Mervi Heikkinen, Suvi Pihkala, Leena Pääsky & Sari Harmoinen

In this article, insights about a global gender equality promotion instruments in science, technology, engineering and mathematics (STEM) are considered in the Arctic context to provide a gender-responsible view for the Arctic Yearbook 2020’s Climate Change and the Arctic: Global Origins, Regional Responsibilities theme. The paper’s intersectional and genderresponsible approach addresses the diversity of people living in the Arctic in consideration of co-creating sustainable and responsible futures. Currently, gender perspectives are hardly integrated into the research processes, and horizontal and vertical gender segregation as well as diverse exclusions persist in science and technology in addition to disciplinary silos.
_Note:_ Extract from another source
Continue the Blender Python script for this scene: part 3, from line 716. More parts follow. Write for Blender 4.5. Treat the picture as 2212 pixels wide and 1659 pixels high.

In relation to this challenge, this article introduces one of the most recent global actions and policies to improve gender-responsibility in science and technology, namely the SAGA (STEM and Gender Advancement) tools, and elaborates their affordances in the context of Arctic knowledge production. Responsibility and sustainability demands that we rethink our interrelatedness and interdependency with the world in relation to knowledge production processes, as global and local citizens, with the capabilities for problem-defining and problem-solving. Thus we frame the main challenge as to advance multidisciplinary research affordances, co-creating the understanding and cultivation of our imagination in an aim to relate with care to sustainability and responsibility in and about the Arctic through knowledge production.